The Guatemalan Handshake

Movies Reviews Todd Rohal
The Guatemalan Handshake

Release Date: April 29
Director/Writer: Todd Rohal
Cinematographer: Richie Sherman
Starring: Will Oldham, Katy Haywood
Studio/Run Time: Benten Films, 97 mins.

Will Oldham stars in quirky, noteworthy debut

This feature debut by writer/director Todd Rohal is filled with bizarre satisfactions: a forlorn woman alone in a rural Chinese restaurant with a feast in front of her; a 10-year-old-girl narrator named Turkeylegs whose unabashed sweetness fills even the film’s darkest nooks; and Will Oldham’s performance as Donald Turnupseed, like a beleaguered Napoleon Dynamite with bottomless emotional complexity. Demonstrating a knack for finding profoundly original scripts, Oldham joins a cast of unpaid local talent in Rohal’s unlikely ensemble piece.

What plot exists—revolving around Donald’s disappearance from the sleepy town—is negligible.
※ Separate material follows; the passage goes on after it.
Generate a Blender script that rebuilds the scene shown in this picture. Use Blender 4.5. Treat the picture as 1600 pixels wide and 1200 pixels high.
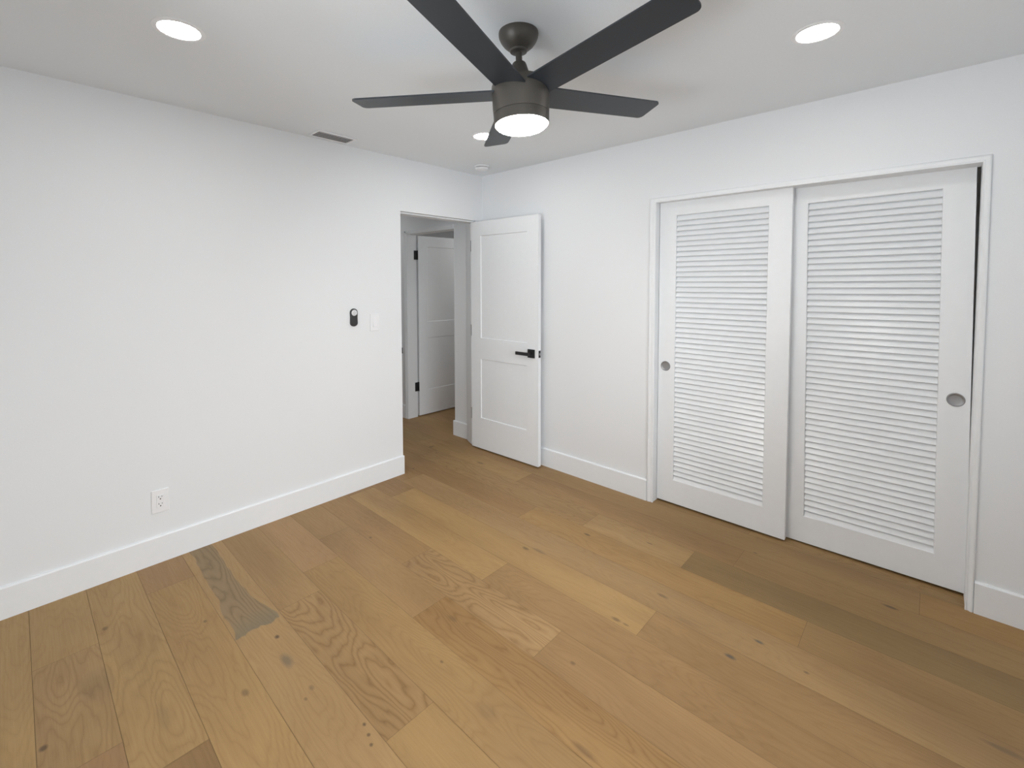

In part, this is because Oldham’s character is so deeply haunted that his absence isn’t much different from his already questionable presence, which occupies the screen with separate but equal force. Aside from Oldham’s anti-star power, the film pleasantly recalls Robert Altman’s Nashville and David Byrne’s True Stories in its vignette-filled structure, each character gradually shedding quirk until his or her most basic needs are revealed, however obliquely. Ken Byrnes—tender and taciturn as Donald’s father—spends the entire film trying to get back into his tool shed (Donald having run off with the key), finally opening it in time for the climactic demolition derby.

The Guatemalan Handshake is willfully obscure. Its title remains mysterious. Flashbacks and real time entwine as a dozen flawed weirdoes unveil their equally knotted issues. But it’s perhaps accidentally dense, the size of the ensemble pushing its audience’s collective RAM to the max. Nonetheless, it’s a remarkable first feature for Rohal, who has previously directed several shorts (including 2001’s Hillbilly Robot) and some music videos, as well as acted in mumblecore mainstay Joe Swanberg’s Hannah Takes The Stairs. Indeed, The Guatemalan Handshake is not unrelated to this latest lo-fi genre, reaching for a similar type of slowly processed catharsis. But where mumblecore’s emotional realism often matches the blandness of reality, Rohal gleefully engages in redeeming flights of fancy.

Shot on 35 millimeter, the film played the festival circuit upon its 2006 release but never found wider distribution. Certainly, it’s not for all audiences, but there are enough LOLs to balance the WTFs. Rohal’s gift isn’t in dialogue so much as capturing a moment—the face of forlorn Ethel Firecracker (Kathleen Kennedy) as she searches for a dog whose fate seems known in the film’s first minutes, and her surprise when she sees her own obituary in the newspaper. Even minor characters—like Ivan Dimitrov’s seemingly one-note Ivan—find their answers during the dust-filled derby.

Though Rohal is ultimately unsparing, the film’s frame remains positive. Uplifting would be the wrong word, but the final sense is something far better than despair.